The tent we visited.
What Kelly did was no different from what I’d do if someone came to me for advice or asked me why I thought they dreamed something. While I don’t know if I really believe God usually talks to me through dreams, I believe that our dreams can tell us something about ourselves and can lead us to seek God in certain areas of our lives. So it makes sense that someone intuitive who listens to God and seeks him in her own life could ask the right questions to help a person understand why he’s dreaming what he’s dreaming.
Kelly did just that. She asked Andrew to describe a dream. She told him what she thought it meant. She asked how God could use his dreams to show him areas he wanted Andrew to turn over to him.
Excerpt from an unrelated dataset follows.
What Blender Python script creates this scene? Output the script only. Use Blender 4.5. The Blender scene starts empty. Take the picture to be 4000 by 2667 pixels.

That’s pretty straightforward, I think, but she did something else with it that neither Andrew nor I had thought about. She said that sometimes the things we worry about, when turned over to God, become strengths to us. The things he worries about and sometimes dreams about could become areas where God could use him more powerfully. That makes perfect sense when you think about it.
Since Andrew told her about the research he’s doing, he asked some questions about her work. She told us a little about the outreach she’s involved with, how it aims to connect with people at the festival by meeting them on their own turf and communicating in ways they could connect with. Obviously, dream interpretation appeals to the people there. Her kind demeanor, her care for the people who come into her tent attract people who are in need of that acceptance. She spoke to me as well, and I felt so drawn to her that I could completely see how effective she is in her ministry. I left that tent feeling positive and with a renewed sense that people are doing some great things for Jesus in the world.
It is possible to minister to people very different from us. I think God prepares each of us through our life experiences, our personalities, our giftedness and even our family histories to do what it takes to reach out and share Jesus with those who need him. We don’t need to fear contamination by the world but can step boldly forward into the work set in front of us!